Director Juliet Forster said about the new adaptation:

"I first came across the story in the late 1990s and became interested in staging it in 1999, as a response to the panic at the time around the Millennium Bug, and the fear that everything would breakdown and stop. I thought it would be an interesting way to explore our own reliance on technology, especially as the piece had such obvious dramatic potential; but I didn't manage to get the idea off the ground at the time and the moment came and went. The classic short story never really left my mind as a possible stage adaptation, and year on year I have been amazed to see how much more our world resembles Forster's - not just in the way technology has developed, but also in our human response to it.

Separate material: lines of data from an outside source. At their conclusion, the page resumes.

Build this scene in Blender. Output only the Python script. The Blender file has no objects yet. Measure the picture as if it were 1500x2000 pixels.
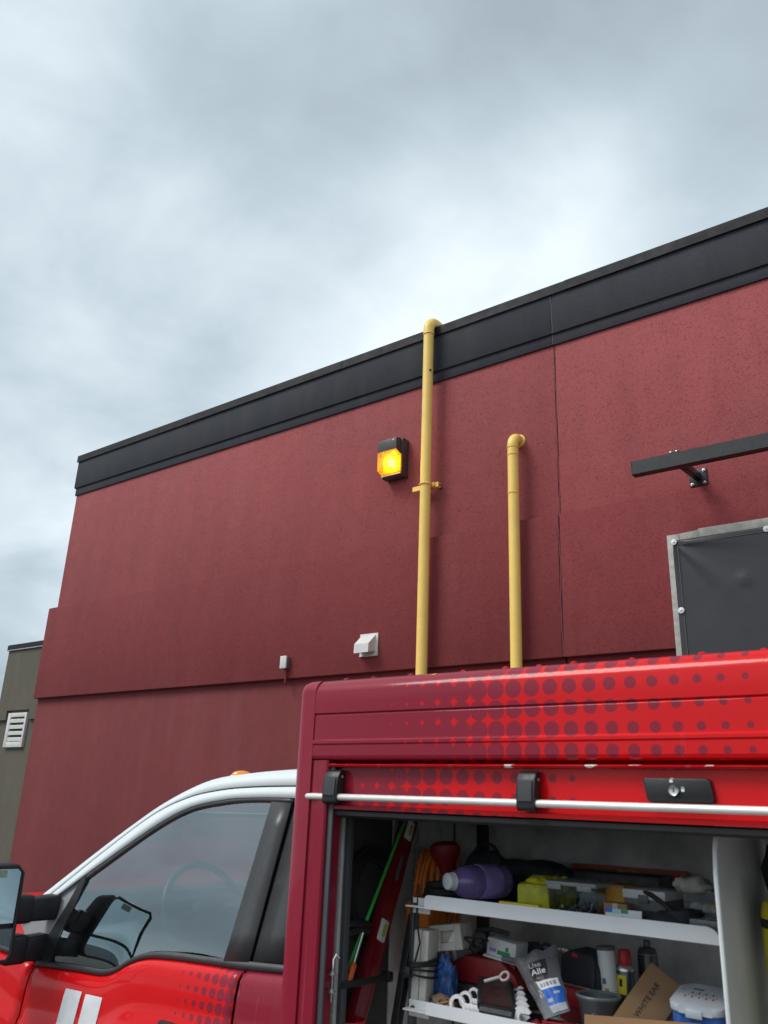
import bpy, bmesh, math, random
from mathutils import Vector, Matrix, noise as mnoise
random.seed(7)
SC = bpy.context.scene
COL = SC.collection

# ------------------------------------------------------------------ camera
cam_d = bpy.data.cameras.new('camera'); cam = bpy.data.objects.new('camera', cam_d); COL.objects.link(cam)
right = Vector((0.798879, 0.600342, 0.037165)); up = Vector((0.172973, -0.288476, 0.941734)); fwd = Vector((-0.576083, 0.745903, 0.334300))
M = Matrix((right, up, -fwd)).transposed().to_4x4()
M.translation = Vector((0, 0, 1.9))
cam.matrix_world = M
cam_d.sensor_fit = 'VERTICAL'; cam_d.sensor_height = 36.0; cam_d.lens = 36.0 * 1617.0 / 2000.0
cam_d.clip_start = 0.05; cam_d.clip_end = 3000
cam_d.dof.use_dof = True; cam_d.dof.focus_distance = 6.0; cam_d.dof.aperture_fstop = 8.0
SC.camera = cam

# ------------------------------------------------------------------ sky, sun, exposure
SUN_EL, SUN_AZ = math.radians(50), math.radians(218)      # azimuth clockwise from +Y: behind and left of the camera
world = bpy.data.worlds.new('World'); SC.world = world; world.use_nodes = True
nt = world.node_tree; N = nt.nodes; L = nt.links; N.clear()
def wn(t, **k):
    n = N.new(t)
    for a, b in k.items(): setattr(n, a, b)
    return n
out = wn('ShaderNodeOutputWorld')
sky = wn('ShaderNodeTexSky', sky_type='NISHITA'); sky.sun_disc = False
sky.sun_elevation = SUN_EL; sky.sun_rotation = SUN_AZ
bg_sky = wn('ShaderNodeBackground'); bg_sky.inputs[1].default_value = 0.10; L.new(sky.outputs[0], bg_sky.inputs[0])
tc = wn('ShaderNodeTexCoord'); sep = wn('ShaderNodeSeparateXYZ'); L.new(tc.outputs['Generated'], sep.inputs[0])
def wmath(op, a, b=None):
    n = wn('ShaderNodeMath', operation=op)
    for i, v in enumerate((a, b)):
        if v is None: continue
        if isinstance(v, (int, float)): n.inputs[i].default_value = v
        else: L.new(v, n.inputs[i])
    return n.outputs[0]
# the cloud deck lies on a flat layer overhead: direction divided by its height
zc = wmath('ADD', wmath('MAXIMUM', sep.outputs[2], 0.0), 0.28)
comb = wn('ShaderNodeCombineXYZ'); L.new(wmath('DIVIDE', sep.outputs[0], zc), comb.inputs[0]); L.new(wmath('DIVIDE', sep.outputs[1], zc), comb.inputs[1])
mp = wn('ShaderNodeMapping'); mp.inputs['Location'].default_value = (58.1492, 9.1316, -1.8208); mp.inputs['Rotation'].default_value = (0, 0, 2.01818)
L.new(comb.outputs[0], mp.inputs[0])
def wnoise(scale, detail, rough, dist=0.0):
    n = wn('ShaderNodeTexNoise'); n.inputs['Scale'].default_value = scale; n.inputs['Detail'].default_value = detail
    n.inputs['Roughness'].default_value = rough; n.inputs['Distortion'].default_value = dist
    L.new(mp.outputs[0], n.inputs['Vector']); return n.outputs['Fac']
n1 = wnoise(0.7443, 5, 0.47, 0.3); n2 = wnoise(3.0, 8, 0.56, 0.35)
cl = wmath('ADD', wmath('MULTIPLY', n1, 0.78), wmath('MULTIPLY', n2, 0.22))
ramp = wn('ShaderNodeValToRGB'); L.new(cl, ramp.inputs[0])
e = ramp.color_ramp.elements
e[0].position = 0.39; e[0].color = (0.33, 0.395, 0.44, 1)
e[1].position = 0.61; e[1].color = (0.78, 0.86, 0.91, 1)
m_ = ramp.color_ramp.elements.new(0.48); m_.color = (0.465, 0.55, 0.605, 1)
bg_cl = wn('ShaderNodeBackground'); bg_cl.inputs[1].default_value = 0.80; L.new(ramp.outputs[0], bg_cl.inputs[0])
mix = wn('ShaderNodeMixShader'); mix.inputs[0].default_value = 0.94
L.new(bg_sky.outputs[0], mix.inputs[1]); L.new(bg_cl.outputs[0], mix.inputs[2]); L.new(mix.outputs[0], out.inputs[0])

sun_d = bpy.data.lights.new('sun', 'SUN'); sun = bpy.data.objects.new('sun', sun_d); COL.objects.link(sun)
sun_d.energy = 1.5; sun_d.angle = math.radians(26); sun_d.color = (1.0, 0.96, 0.91)
sdir = Vector((math.sin(SUN_AZ) * math.cos(SUN_EL), math.cos(SUN_AZ) * math.cos(SUN_EL), math.sin(SUN_EL)))
sun.rotation_euler = sdir.to_track_quat('Z', 'Y').to_euler()
SC.view_settings.view_transform = 'Standard'; SC.view_settings.look = 'None'
SC.view_settings.exposure = 0.64; SC.view_settings.gamma = 1.0; SC.view_settings.use_curve_mapping = False
SC.render.engine = 'CYCLES'
SC.cycles.use_denoising = True; SC.cycles.max_bounces = 10; SC.cycles.transparent_max_bounces = 16

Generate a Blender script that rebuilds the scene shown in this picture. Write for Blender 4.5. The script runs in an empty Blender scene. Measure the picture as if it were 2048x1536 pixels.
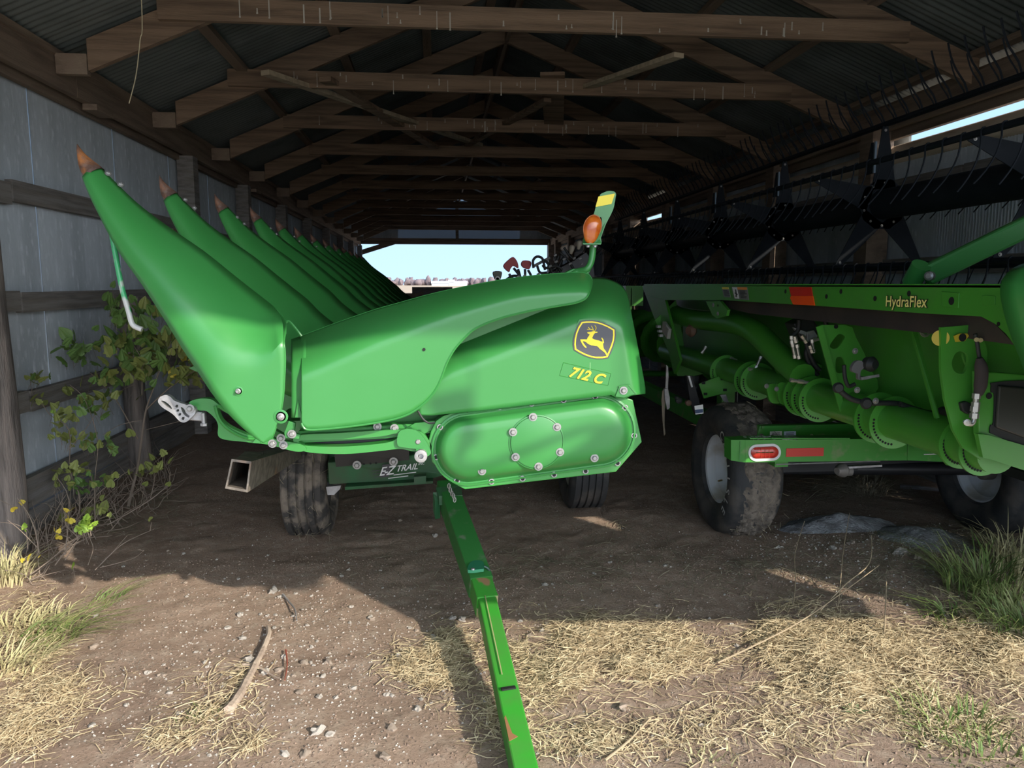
import bpy, bmesh, math, random
from mathutils import Vector, Matrix, noise
from mathutils.geometry import tessellate_polygon
random.seed(7)
PI = math.pi
S = bpy.context.scene
COL = S.collection
V = Vector

# ---------------------------------------------------------------- camera
FPX = 1500.0
PITCH = math.atan(200 / FPX)
YAW = math.atan(154 * math.cos(PITCH) / FPX)
CH = 1.6
fw = V((math.sin(YAW) * math.cos(PITCH), math.cos(YAW) * math.cos(PITCH), -math.sin(PITCH)))
rt = V((math.cos(YAW), -math.sin(YAW), 0))
up = rt.cross(fw)
cd = bpy.data.cameras.new('camera')
cd.sensor_width = 36.0
cd.lens = FPX / 2048 * 36.0
cd.clip_start = 0.05
cd.clip_end = 4000
cam = bpy.data.objects.new('camera', cd)
COL.objects.link(cam)
cam.matrix_world = Matrix((( rt.x, up.x, -fw.x, 0), (rt.y, up.y, -fw.y, 0), (rt.z, up.z, -fw.z, CH), (0, 0, 0, 1)))
S.camera = cam
S.view_settings.view_transform = 'Standard'
S.view_settings.look = 'None'
S.view_settings.exposure = 0.35
S.view_settings.gamma = 1
S.view_settings.use_curve_mapping = False

# ---------------------------------------------------------------- sky + sun
SUN = V((-.80, 1.0, -.62)).normalized()
w = bpy.data.worlds.new('world'); S.world = w; w.use_nodes = True
nt = w.node_tree; nt.nodes.clear()
# clear hazy autumn sky: colour by height, with the broad brightening round the sun
tcw = nt.nodes.new('ShaderNodeTexCoord'); sx = nt.nodes.new('ShaderNodeSeparateXYZ'); nt.links.new(tcw.outputs['Generated'], sx.inputs[0])
cr_ = nt.nodes.new('ShaderNodeValToRGB'); nt.links.new(sx.outputs[2], cr_.inputs[0]); el = cr_.color_ramp.elements
el[0].position = 0.0; el[0].color = (.43, .61, .86, 1); el[1].position = 1.0; el[1].color = (.26, .50, .95, 1)
e_ = el.new(.12); e_.color = (.37, .58, .88, 1); e_ = el.new(.45); e_.color = (.34, .56, .92, 1)
dt = nt.nodes.new('ShaderNodeVectorMath'); dt.operation = 'DOT_PRODUCT'; dt.inputs[1].default_value = tuple(-SUN); nt.links.new(tcw.outputs['Generated'], dt.inputs[0])
mx_ = nt.nodes.new('ShaderNodeMath'); mx_.operation = 'MAXIMUM'; mx_.inputs[1].default_value = 0; nt.links.new(dt.outputs['Value'], mx_.inputs[0])
pw = nt.nodes.new('ShaderNodeMath'); pw.operation = 'POWER'; pw.inputs[1].default_value = 3; nt.links.new(mx_.outputs[0], pw.inputs[0])
gl = nt.nodes.new('ShaderNodeMix'); gl.data_type = 'RGBA'; gl.blend_type = 'ADD'; gl.inputs[7].default_value = (3.3, 3.35, 3.35, 1)
nt.links.new(pw.outputs[0], gl.inputs[0]); nt.links.new(cr_.outputs[0], gl.inputs[6])
bg = nt.nodes.new('ShaderNodeBackground'); bg.inputs[1].default_value = 1.3
wo = nt.nodes.new('ShaderNodeOutputWorld')
nt.links.new(gl.outputs[2], bg.inputs[0]); nt.links.new(bg.outputs[0], wo.inputs[0])
S.cycles.diffuse_bounces = 8; S.cycles.max_bounces = 14
sd = bpy.data.lights.new('sun', 'SUN'); sd.energy = 4.4; sd.angle = math.radians(.6); sd.color = (1, .91, .78)
so = bpy.data.objects.new('sun', sd); COL.objects.link(so)
so.rotation_euler = (-SUN).to_track_quat('Z', 'Y').to_euler()

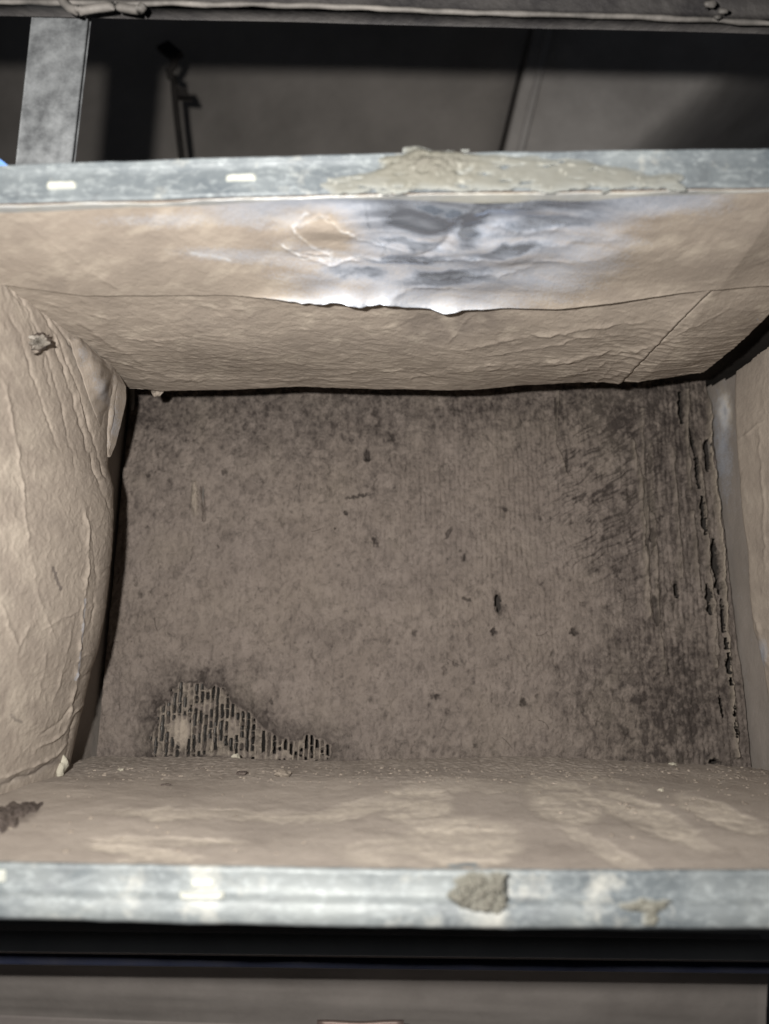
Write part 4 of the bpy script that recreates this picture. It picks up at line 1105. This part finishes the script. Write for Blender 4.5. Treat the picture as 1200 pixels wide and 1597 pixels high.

In Forster's world human beings are separated and isolated by technology, as much as they are connected through it, so theatre - which is primarily about individuals gathering to share a live experience together, seemed a highly appropriate medium in which to explore the story. I am a real lover of science fiction and speculative fiction - I find alternative realities a really useful lens through which to examine our own dilemmas. I am very excited that through Neil Duffield's beautifully written new adaption and John Foxx's soundtrack, a new and imaginative piece of theatre set in the wonderful dystopian worlds of Forster's imagination will be created for a new generation."

Composer John Foxx added:

"I first read E.M. Forster's The Machine Stops in 1964, when I was at school. It struck me then as prescient and original. When I started discussing the music for this production with Benge, I read it again. In the intervening years the internet had happened, and of course the world had changed dramatically, yet the story was still ahead of it all - an amazing feat of predictive imagination for something written in 1909. I'm quietly pleased to be able to collaborate with such an astounding piece of seminal sci-fi."

The Machine Stops will open at York Theatre Royal from the 13 May to 4 June and then tour to The Point, Eastleigh, New Theatre Royal, Portsmouth and the Platform Shift + festival in Budapest. The play will then be re-staged for an extensive tour in 2017.